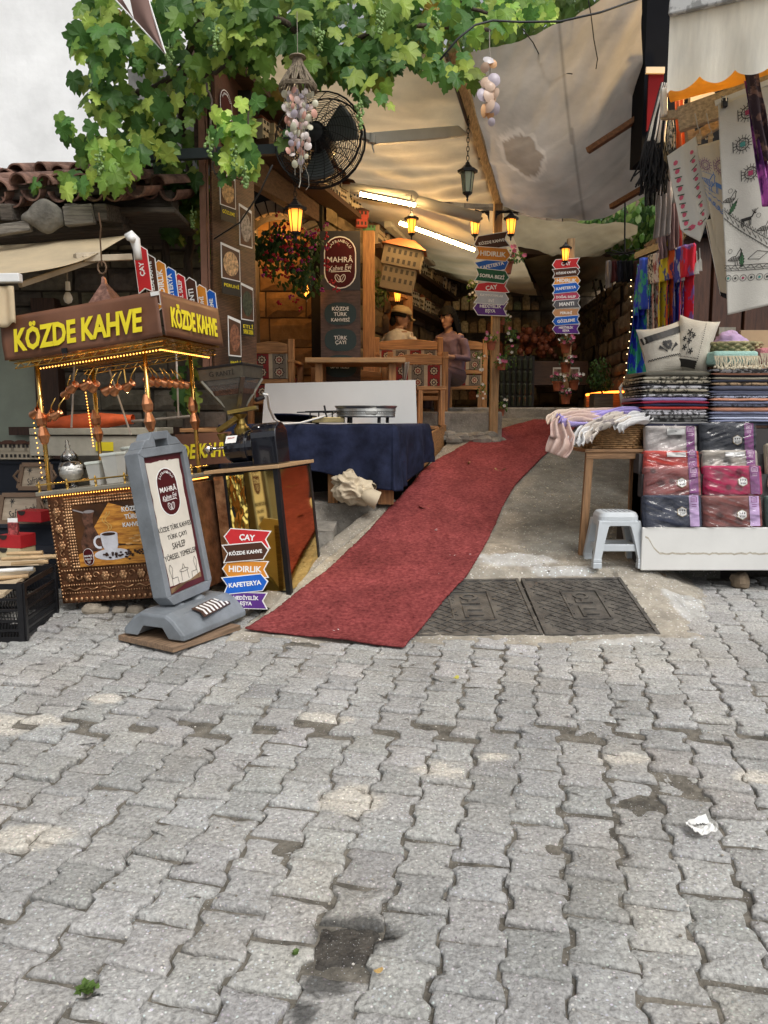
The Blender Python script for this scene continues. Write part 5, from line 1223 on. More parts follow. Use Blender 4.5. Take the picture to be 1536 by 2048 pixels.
t=thing('sweet_packet','small clear packet of red sweets standing on the red box','packet',P(24,1058,4.7));mb=MB();mb.box((0,.02,0),(.06,.03,.08));build(mb,'bag',mat('packet_red',(.25,.05,.05),.3,var=.8,vs=60),t,bevel=.005);mb=MB();mb.box((0,.015,.052),(.06,.006,.026));build(mb,'header_card',paper,t)
def souvenir_house(M,w,h,parentless_label,grp,name='model_house',wall=(.50,.43,.33),roof=(.10,.045,.03),dk=(.02,.015,.012),cat='model house',ny=2,nx=3):
 t=thing(name,parentless_label,cat,M=M,group=grp)
 mb=MB();mb.box((0,0,h*.25),(w*.84,w*.5,h*.5));mb.box((0,-.0,h*.62),(w,w*.62,h*.36));build(mb,'wall',flat('mh_wall%d'%int(wall[0]*99),wall,.7),t)
 mb=MB();e=w*.58;f=w*.40;z=h*.80
 mb.add([(-e,-f,z),(e,-f,z),(e,f,z),(-e,f,z),(-e*.35,0,h),(e*.35,0,h)],[(0,1,5,4),(1,2,5),(2,3,4,5),(3,0,4),(3,2,1,0)]);build(mb,'roof',flat('mh_roof%d'%int(roof[0]*99),roof,.7),t)
 mb=MB()
 for j in range(ny):
  for i in range(nx):
   zz=.18+.52*j/max(1,ny-1);yy=-(w*.62)/2 if zz>.42 else-(w*.5)/2;dx=w*.84/nx
   mb.box(((i-(nx-1)/2)*dx,yy-.001,h*zz),(dx*.5,.006,h*.34/ny))
 build(mb,'windows',flat('mh_dark',dk,.6),t);return t
hp=souvenir_house(frame(P(-10,918,5.75)),.12,.14,'small cream model houses in a row on the top left shelf','model houses on the top left shelf',wall=(.46,.40,.30))
for u in(18,44,70,90):copytree(hp,frame(P(u,918,5.75)))
t=thing('plastic_crate','black openwork plastic crate standing on the paving at far left','crate',M=Matrix.Translation(PG(50,1284))@Matrix.Rotation(R(5),4,'Z'))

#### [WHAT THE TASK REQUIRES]
Print each line of the material above exactly, with the pictures removed from your copy.

#### [RESPONSE TO THE EXERCISE]
The Blender Python script for this scene continues. Write part 5, from line 1223 on. More parts follow. Use Blender 4.5. Take the picture to be 1536 by 2048 pixels.
t=thing('sweet_packet','small clear packet of red sweets standing on the red box','packet',P(24,1058,4.7));mb=MB();mb.box((0,.02,0),(.06,.03,.08));build(mb,'bag',mat('packet_red',(.25,.05,.05),.3,var=.8,vs=60),t,bevel=.005);mb=MB();mb.box((0,.015,.052),(.06,.006,.026));build(mb,'header_card',paper,t)
def souvenir_house(M,w,h,parentless_label,grp,name='model_house',wall=(.50,.43,.33),roof=(.10,.045,.03),dk=(.02,.015,.012),cat='model house',ny=2,nx=3):
 t=thing(name,parentless_label,cat,M=M,group=grp)
 mb=MB();mb.box((0,0,h*.25),(w*.84,w*.5,h*.5));mb.box((0,-.0,h*.62),(w,w*.62,h*.36));build(mb,'wall',flat('mh_wall%d'%int(wall[0]*99),wall,.7),t)
 mb=MB();e=w*.58;f=w*.40;z=h*.80
 mb.add([(-e,-f,z),(e,-f,z),(e,f,z),(-e,f,z),(-e*.35,0,h),(e*.35,0,h)],[(0,1,5,4),(1,2,5),(2,3,4,5),(3,0,4),(3,2,1,0)]);build(mb,'roof',flat('mh_roof%d'%int(roof[0]*99),roof,.7),t)
 mb=MB()
 for j in range(ny):
  for i in range(nx):
   zz=.18+.52*j/max(1,ny-1);yy=-(w*.62)/2 if zz>.42 else-(w*.5)/2;dx=w*.84/nx
   mb.box(((i-(nx-1)/2)*dx,yy-.001,h*zz),(dx*.5,.006,h*.34/ny))
 build(mb,'windows',flat('mh_dark',dk,.6),t);return t
hp=souvenir_house(frame(P(-10,918,5.75)),.12,.14,'small cream model houses in a row on the top left shelf','model houses on the top left shelf',wall=(.46,.40,.30))
for u in(18,44,70,90):copytree(hp,frame(P(u,918,5.75)))
t=thing('plastic_crate','black openwork plastic crate standing on the paving at far left','crate',M=Matrix.Translation(PG(50,1284))@Matrix.Rotation(R(5),4,'Z'))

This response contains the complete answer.